I have a problem and a proposed solution. Please tell me if I'm correct.
Problem: Let $A$ be a square matrix. Show that if the system $AX=B$ has a unique solution for some particular column vector B, then it has a unique solution for all $B$.
Solution: If $AX=B$ has a unique solution for some column vector $B$, then $A$ in reduced row echelon form has a pivot in each column and $A$ can be reduced to $I_n$, for $A$,$\\ n \times n$. Since the number of equations = the number of unknowns, we will have column vector $(n \times 1)$ of $x_i$'s = column vector $n \times 1$ of $b_i$'s. Hence, varying $B$ is equivalent to varying $X$ and will create a new solution for every change made to $B$.
Thanks!
Best Answer
Hence, varying B is equivalent to varying X and will create a new solution for every change made to B.

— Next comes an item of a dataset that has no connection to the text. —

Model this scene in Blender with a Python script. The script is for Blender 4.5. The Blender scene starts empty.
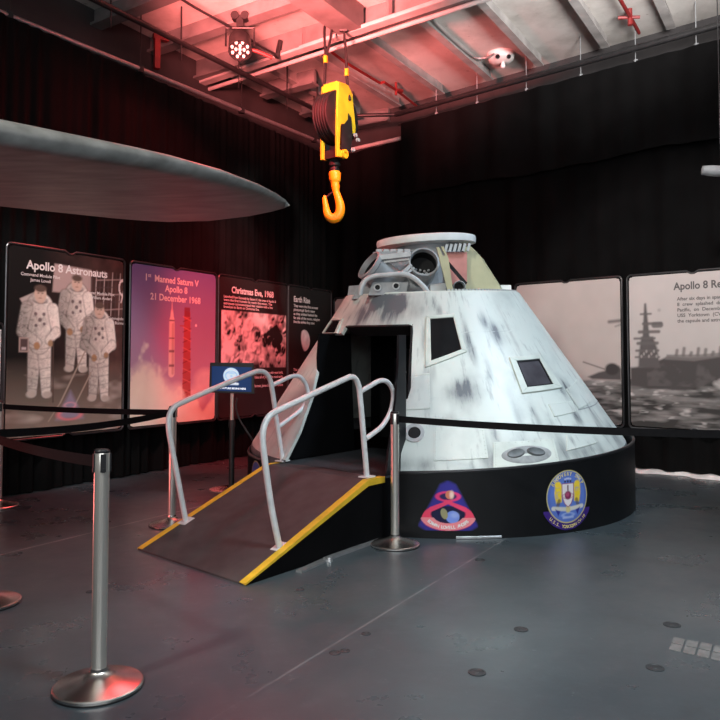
import bpy, bmesh, math, random
import numpy as np
from math import sin, cos, tan, pi, radians, degrees, atan2, sqrt
from mathutils import Vector, Matrix

random.seed(4)
SC = bpy.context.scene
COL = SC.collection

# ------------------------------------------------------------------ camera
F = 720.0
TILT = radians(2.5)
CAMZ = 1.36
PYC = 362 - F * tan(TILT)
cd = bpy.data.cameras.new('camera')
cam = bpy.data.objects.new('camera', cd)
COL.objects.link(cam)
cam.location = (0, 0, CAMZ)
cam.rotation_euler = (pi / 2 + TILT, 0, 0)
cd.sensor_width = 36
cd.lens = 36.0
cd.shift_y = (PYC - 360) / 720
cd.clip_start = .05
cd.clip_end = 200
SC.camera = cam

V = lambda *a: np.array(a, float)
CAM = V(0, 0, CAMZ)
FW = V(0, cos(TILT), sin(TILT))
UP = V(0, -sin(TILT), cos(TILT))
RT = V(1, 0, 0)


def ray(px, py):
    return FW * F + RT * (px - 360) + UP * (PYC - py)


def on_plane(px, py, p0, n):
    d = ray(px, py)
    return CAM + d * (((np.array(p0, float) - CAM) @ np.array(n, float)) / (d @ np.array(n, float)))


def at_z(px, py, z=0.0):
    return on_plane(px, py, (0, 0, z), (0, 0, 1))


def at_y(px, py, y):
    return on_plane(px, py, (0, y, 0), (0, 1, 0))


# ------------------------------------------------------------------ materials
def newmat(name):
    m = bpy.data.materials.new(name)
    m.use_nodes = True
    nt = m.node_tree
    b = nt.nodes['Principled BSDF']
    return m, nt, b


def mat(name, col, rough=.5, metal=0., var=.12, scale=9., bump=0., bscale=60., stretch=None, spec=None, coat=0):
    """procedural material: base colour broken up by noise, optional bump"""
    m, nt, b = newmat(name)
    tc = nt.nodes.new('ShaderNodeTexCoord')
    src = tc.outputs['Object']
    if stretch:
        mp = nt.nodes.new('ShaderNodeMapping')
        mp.inputs['Scale'].default_value = stretch
        nt.links.new(src, mp.inputs['Vector'])
        src = mp.outputs['Vector']
    nz = nt.nodes.new('ShaderNodeTexNoise')
    nz.inputs['Scale'].default_value = scale
    nz.inputs['Detail'].default_value = 5
    nt.links.new(src, nz.inputs['Vector'])
    rp = nt.nodes.new('ShaderNodeValToRGB')
    c0 = [max(0, c * (1 - var)) for c in col]
    c1 = [min(1, c * (1 + var)) for c in col]
    rp.color_ramp.elements[0].color = (*c0, 1)
    rp.color_ramp.elements[1].color = (*c1, 1)
    rp.color_ramp.elements[0].position = .3
    rp.color_ramp.elements[1].position = .7
    nt.links.new(nz.outputs['Fac'], rp.inputs['Fac'])
    nt.links.new(rp.outputs['Color'], b.inputs['Base Color'])
    b.inputs['Roughness'].default_value = rough
    b.inputs['Metallic'].default_value = metal
    if spec is not None:
        b.inputs['Specular IOR Level'].default_value = spec
    if coat:
        b.inputs['Coat Weight'].default_value = coat
    if bump:
        n2 = nt.nodes.new('ShaderNodeTexNoise')
        n2.inputs['Scale'].default_value = bscale
        nt.links.new(src, n2.inputs['Vector'])
        bp = nt.nodes.new('ShaderNodeBump')
        bp.inputs['Strength'].default_value = bump
        bp.inputs['Distance'].default_value = .01
        nt.links.new(n2.outputs['Fac'], bp.inputs['Height'])
        nt.links.new(bp.outputs['Normal'], b.inputs['Normal'])
    return m


def glow(name, col, strength):
    m, nt, b = newmat(name)
    b.inputs['Base Color'].default_value = (*col, 1)
    b.inputs['Emission Color'].default_value = (*col, 1)
    b.inputs['Emission Strength'].default_value = strength
    return m


def printmat(name, rough=.55, emit=0., spec=.25):
    """printed / displayed picture: colours stored on the sheet itself"""
    m, nt, b = newmat(name)
    a = nt.nodes.new('ShaderNodeVertexColor')
    a.layer_name = 'Col'
    nt.links.new(a.outputs['Color'], b.inputs['Base Color'])
    b.inputs['Roughness'].default_value = rough
    b.inputs['Specular IOR Level'].default_value = spec
    if emit:
        nt.links.new(a.outputs['Color'], b.inputs['Emission Color'])
        b.inputs['Emission Strength'].default_value = emit
    return m


M = {}
M['velvet'] = mat('black_velvet', (.0044, .0044, .0046), .9, var=.25, scale=3, bump=.25, bscale=150, spec=.08)
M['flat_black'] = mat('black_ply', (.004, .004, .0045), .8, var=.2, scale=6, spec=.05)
M['black_metal'] = mat('black_metal', (.015, .015, .016), .42, var=.3, scale=12)
M['black_plastic'] = mat('black_plastic', (.012, .012, .014), .35, var=.2)
M['belt'] = mat('black_webbing', (.006, .006, .007), .8, spec=.1, var=.2, scale=40, bump=.3, bscale=300)
M['steel'] = mat('brushed_steel', (.66, .63, .58), .28, .75, var=.07, scale=5, stretch=(30, 30, .8))
M['steel_base'] = mat('spun_steel', (.66, .63, .60), .26, .92, var=.06, scale=14)
M['galv'] = mat('galvanised_tube', (.78, .80, .80), .4, .1, var=.1, scale=14)
M['alu'] = mat('aluminium_track', (.55, .56, .57), .4, .8, var=.1, scale=10)
M['ramp'] = mat('black_ramp_sheet', (.055, .055, .056), .6, var=.25, scale=7, bump=.15, bscale=220)
M['carpet'] = mat('dark_carpet', (.03, .033, .038), .9, var=.3, scale=30, bump=.5, bscale=260)
M['yellow'] = mat('safety_yellow', (.72, .46, .03), .5, var=.15, scale=12)
M['hook_yellow'] = mat('crane_yellow', (.60, .50, .02), .42, var=.2, scale=6)
M['hook_orange'] = mat('hook_amber', (.80, .40, .01), .42, var=.15, scale=9)
M['white_paint'] = mat('white_paint', (.68, .69, .67), .5, var=.1, scale=7)
M['gear'] = mat('gear_grey', (.27, .285, .295), .45, var=.18, scale=11)
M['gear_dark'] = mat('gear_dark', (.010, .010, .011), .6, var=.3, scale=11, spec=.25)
M['gear_light'] = mat('gear_light', (.43, .445, .45), .4, var=.12, scale=11)
M['cream'] = mat('cream_panel', (.44, .42, .26), .5, var=.1, scale=6)
M['salmon'] = mat('salmon_panel', (.55, .22, .19), .55, var=.15, scale=6)
M['glass'] = mat('dark_glass', (.010, .010, .011), .12, var=.2)
M['glass_grey'] = mat('smoked_glass', (.07, .065, .075), .12, var=.35, scale=5)
M['soot'] = mat('scorched_grey', (.12, .13, .135), .55, var=.45, scale=9)
M['pipe_white'] = mat('pipe_white', (.50, .48, .47), .5, var=.15, scale=5)
M['pipe_grey'] = mat('pipe_grey', (.25, .24, .24), .4, .3, var=.2, scale=5)
M['red_pipe'] = mat('red_pipe', (.20, .018, .018), .45, var=.2, scale=6)
M['beam'] = mat('beam_paint', (.17, .17, .168), .6, var=.22, scale=4)
M['rib'] = mat('rib_paint', (.34, .33, .32), .6, var=.25, scale=4)
M['wall'] = mat('dark_wall', (.035, .033, .034), .8, var=.3, scale=2)
M['leak_white'] = mat('light_leak_white', (.8, .8, .8), .7, var=.15, scale=6)  # white that stands for light leaking below the right curtain
M['txt_white'] = mat('white_ink', (.80, .79, .78), .6, var=.02)
M['txt_black'] = mat('black_ink', (.02, .02, .02), .6, var=.02)
M['txt_grey'] = mat('grey_ink', (.12, .11, .11), .6, var=.02)
M['txt_gold'] = mat('gold_ink', (.75, .62, .22), .6, var=.05)
M['print'] = printmat('printed_fabric', .8, spec=.08)
M['emblem'] = printmat('emblem_vinyl', .45)
M['screen'] = printmat('lit_screen', .25, emit=.38)
M['wing'] = mat('wing_paint', (.18, .185, .18), .42, var=.3, scale=3.2, stretch=(1.2, 4, 4), bump=.06, bscale=14)
M['frame'] = mat('board_frame', (.10, .10, .105), .3, .8, var=.15)
M['lamp_red'] = glow('red_led', (1, .36, .32), 2.6)
M['bulb'] = mat('bulb_glass', (.75, .75, .75), .25, var=.05)
M['tape'] = mat('grip_tape', (.16, .165, .165), .85, var=.25, scale=18)
M['plate'] = mat('deck_plate', (.046, .054, .06), .5, .3, var=.3, scale=20)

_nt = M['steel_base'].node_tree; _b = _nt.nodes['Principled BSDF']
_t = _nt.nodes.new('ShaderNodeTangent'); _t.direction_type = 'RADIAL'; _t.axis = 'Z'
_nt.links.new(_t.outputs['Tangent'], _b.inputs['Tangent']); _b.inputs['Anisotropic'].default_value = .8; _b.inputs['Metallic'].default_value = 1.
# weathered capsule skin: streak noise along the meridians plus stain map
m, nt, b = newmat('capsule_skin')
uv = nt.nodes.new('ShaderNodeUVMap'); uv.uv_map = 'UVMap'
mp = nt.nodes.new('ShaderNodeMapping'); mp.inputs['Scale'].default_value = (10, 2.3, 1)
nt.links.new(uv.outputs['UV'], mp.inputs['Vector'])
n1 = nt.nodes.new('ShaderNodeTexNoise'); n1.inputs['Scale'].default_value = 1.7; n1.inputs['Detail'].default_value = 6; n1.inputs['Roughness'].default_value = .62
nt.links.new(mp.outputs['Vector'], n1.inputs['Vector'])
tc = nt.nodes.new('ShaderNodeTexCoord')
n2 = nt.nodes.new('ShaderNodeTexNoise'); n2.inputs['Scale'].default_value = 3.4; n2.inputs['Detail'].default_value = 7
nt.links.new(tc.outputs['Object'], n2.inputs['Vector'])
st = nt.nodes.new('ShaderNodeAttribute'); st.attribute_name = 'stain'
r1 = nt.nodes.new('ShaderNodeMapRange'); r1.inputs[1].default_value = .56; r1.inputs[2].default_value = .80; r1.inputs[3].default_value = 0; r1.inputs[4].default_value = .72
nt.links.new(n1.outputs['Fac'], r1.inputs[0])
r2 = nt.nodes.new('ShaderNodeMapRange'); r2.inputs[1].default_value = .5; r2.inputs[2].default_value = .75; r2.inputs[3].default_value = 0; r2.inputs[4].default_value = .28
nt.links.new(n2.outputs['Fac'], r2.inputs[0])
n3 = nt.nodes.new('ShaderNodeMapRange'); n3.inputs[1].default_value = .3; n3.inputs[2].default_value = .7; n3.inputs[3].default_value = .45; n3.inputs[4].default_value = 1.3
nt.links.new(n1.outputs['Fac'], n3.inputs[0])
mu = nt.nodes.new('ShaderNodeMath'); mu.operation = 'MULTIPLY'
nt.links.new(st.outputs['Fac'], mu.inputs[0]); nt.links.new(n3.outputs[0], mu.inputs[1])
ad = nt.nodes.new('ShaderNodeMath'); ad.operation = 'ADD'
nt.links.new(r1.outputs[0], ad.inputs[0]); nt.links.new(r2.outputs[0], ad.inputs[1])
a2 = nt.nodes.new('ShaderNodeMath'); a2.operation = 'ADD'; a2.use_clamp = True
nt.links.new(ad.outputs[0], a2.inputs[0]); nt.links.new(mu.outputs[0], a2.inputs[1])
mx = nt.nodes.new('ShaderNodeMix'); mx.data_type = 'RGBA'
mx.inputs[6].default_value = (.60, .645, .605, 1); mx.inputs[7].default_value = (.11, .12, .135, 1)
nt.links.new(a2.outputs[0], mx.inputs[0]); nt.links.new(mx.outputs[2], b.inputs['Base Color'])
b.inputs['Roughness'].default_value = .42
M['skin'] = m
M['skin_plain'] = mat('capsule_trim', (.58, .625, .57), .42, var=.12, scale=6)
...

This statement is not precise. There are several ways to fix it, depending on how much you know. Do you know what non-singular matrices are? Do you know that they are invertible and that if $A$ can be reduced to $I_n$ then it is nonsingular? If you know that $A$ is invertible then from $AX = B$ you can write $X = A^{-1}B$ so there is only one choice for $X$ no matter what $B$ is.
Another way of seeing that the solution is unique (that doesn't use non-singularity explicitly) is the following. As $A$ reduces to $I_n$, when you reduce the augmented matrix $[A \ | \ B]$ do any of the choices you make depend on $B$? Try arguing that no matter what that last column is, reducing the augmented matrix will always yield something with a pivot in each of the first $n$ columns. Thus there will be no independent variables in your solution. I suspect that this is what you had in mind with what you wrote, but you should explain it a little further.